Casting his vote at the Şükrü Doruk Girl Anatolian İmam Hatip School, Davutoğlu spoke to a group of journalists in front of the school, and made a blunder by saying that he will deliver a "holiday speech" whatever the election result would be. Later, Davutoğlu corrected his words by saying, he will make a "balcony speech" in which the AK Party leader addresses party supporters.

President Erdoğan, who this time preferred not to hold rallies prior to the election contrary to the June 7 election -- although he did hold consecutive meetings with mukhtars who are representatives of villages and neighborhoods in Turkey -- cast his vote at the Saffet Çebi Middle School in İstanbul's Üsküdar district alongside his wife Emine and their daughter Sümeyye.

CHP leader Kemal Kılıçdaroğlu, who cast his vote in Ankara alongside his wife and their son, emphasized the importance of the election, saying it is vital for the future of the nation, the republic and its children.

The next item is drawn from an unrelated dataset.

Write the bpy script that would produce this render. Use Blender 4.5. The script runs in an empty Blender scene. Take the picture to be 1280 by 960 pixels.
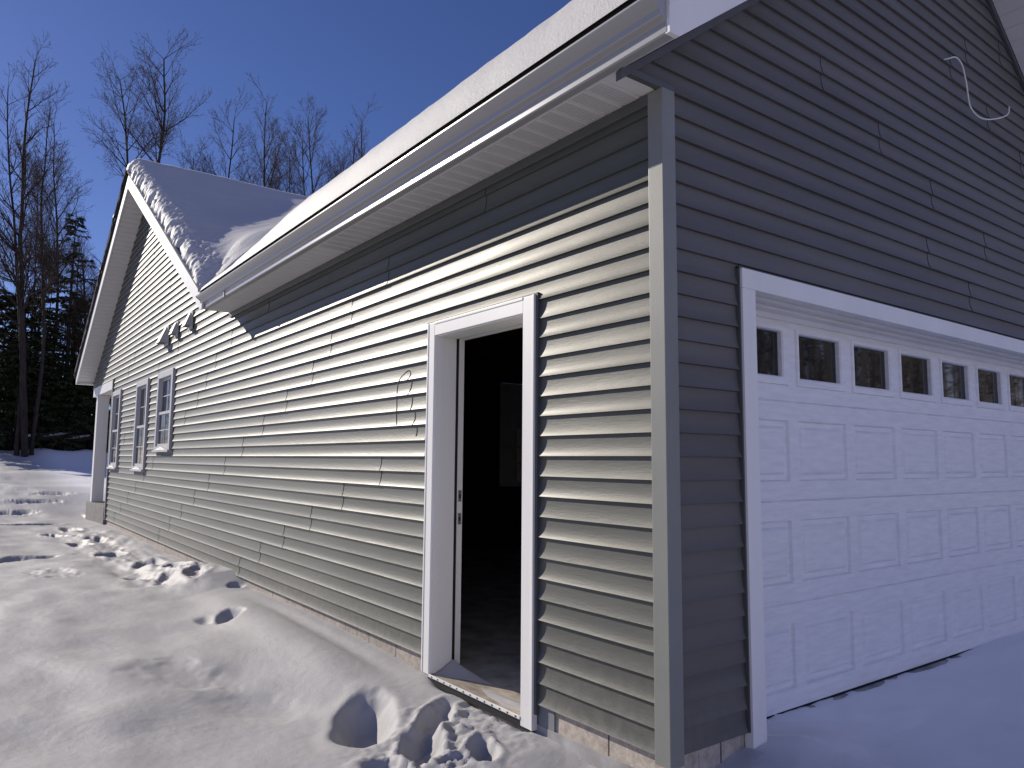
import bpy, bmesh, math, random

import numpy as np
from mathutils import Vector, Matrix

sc = bpy.context.scene
COL = sc.collection
R = math.radians
E = 0.1143            # siding exposure

# ------------------------------------------------------------------ helpers
class MB:
    def __init__(self):
        self.v = []; self.f = []; self.key = {}
    def vert(self, p):
        self.v.append((float(p[0]), float(p[1]), float(p[2]))); return len(self.v) - 1
    def kv(self, k, p):
        i = self.key.get(k)
        if i is None:
            i = self.vert(p); self.key[k] = i
        return i
    def face(self, *idx):
        self.f.append(tuple(idx))
    def quad(self, a, b, c, d):
        i = [self.vert(p) for p in (a, b, c, d)]; self.f.append(tuple(i))
    def box(self, x0, x1, y0, y1, z0, z1):
        n = len(self.v)
        for z in (z0, z1):
            for y in (y0, y1):
                for x in (x0, x1):
                    self.vert((x, y, z))
        for q in ((0, 2, 3, 1), (4, 5, 7, 6), (0, 1, 5, 4), (2, 6, 7, 3), (0, 4, 6, 2), (1, 3, 7, 5)):
            self.f.append(tuple(n + i for i in q))
        return self
    def extrude(self, prof, axis, a, b):
        """closed 2-D profile pushed along an axis (0,1,2) from a to b"""
        def P(uv, t):
            if axis == 0: return (t, uv[0], uv[1])
            if axis == 1: return (uv[0], t, uv[1])
            return (uv[0], uv[1], t)
        n = len(self.v); m = len(prof)
        for t in (a, b):
            for uv in prof: self.vert(P(uv, t))
        for i in range(m):
            j = (i + 1) % m
            self.f.append((n + i, n + j, n + m + j, n + m + i))
        self.f.append(tuple(n + i for i in range(m - 1, -1, -1)))
        self.f.append(tuple(n + m + i for i in range(m)))
        return self
    def tube(self, pts, rad, sides=5, cap=True):
        pts = [Vector(p) for p in pts]; n0 = len(self.v); N = len(pts)
        ref = Vector((0.31, 0.17, 0.93))
        for i, p in enumerate(pts):
            d = (pts[min(i + 1, N - 1)] - pts[max(i - 1, 0)])
            if d.length < 1e-9: d = Vector((0, 0, 1))
            d.normalize()
            a = d.cross(ref)
            if a.length < 0.05: a = d.cross(Vector((1, 0, 0)))
            a.normalize(); b = d.cross(a)
            r = rad[i] if hasattr(rad, '__len__') else rad
            for s in range(sides):
                t = 2 * math.pi * s / sides
                self.vert(p + (a * math.cos(t) + b * math.sin(t)) * r)
        for i in range(N - 1):
            for s in range(sides):
                s2 = (s + 1) % sides
                self.f.append((n0 + i * sides + s, n0 + i * sides + s2, n0 + (i + 1) * sides + s2, n0 + (i + 1) * sides + s))
        if cap:
            self.f.append(tuple(n0 + s for s in range(sides - 1, -1, -1)))
            self.f.append(tuple(n0 + (N - 1) * sides + s for s in range(sides)))
        return self
    def build(self, name, mat, parent=None, bevel=0.0, smooth=False, fixn=True, weld=False):
        me = bpy.data.meshes.new(name)
        me.from_pydata(self.v, [], self.f); me.update()
        if bevel > 0 or fixn or weld:
            bm = bmesh.new(); bm.from_mesh(me)
            if weld: bmesh.ops.remove_doubles(bm, verts=bm.verts, dist=1e-4)
            if fixn: bmesh.ops.recalc_face_normals(bm, faces=bm.faces)
            if bevel > 0:
                ed = [e for e in bm.edges if len(e.link_faces) == 2 and e.calc_face_angle(0) > 0.5]
                bmesh.ops.bevel(bm, geom=ed, offset=bevel, segments=2, profile=0.6, affect='EDGES', clamp_overlap=True)
            bm.to_mesh(me); bm.free()
        if smooth:
            me.polygons.foreach_set('use_smooth', [True] * len(me.polygons))
        me.materials.append(mat)
        o = bpy.data.objects.new(name, me); COL.objects.link(o)
        if parent is not None: o.parent = parent
        return o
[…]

HDP Co-Chair Selahattin Demirtaş, who voted in İstanbul's Sultanbeyli district, told reporters that the election marks an historic moment in terms of Turkey's political history, adding, "I hope the results will serve the country's [need for] peace and freedom, which we need more than anything. The pre-election period was full of stress and problems. Some of our friends sacrificed their lives for the sake of peace and freedom. I hope the overall results will ease the pain that their families have suffered."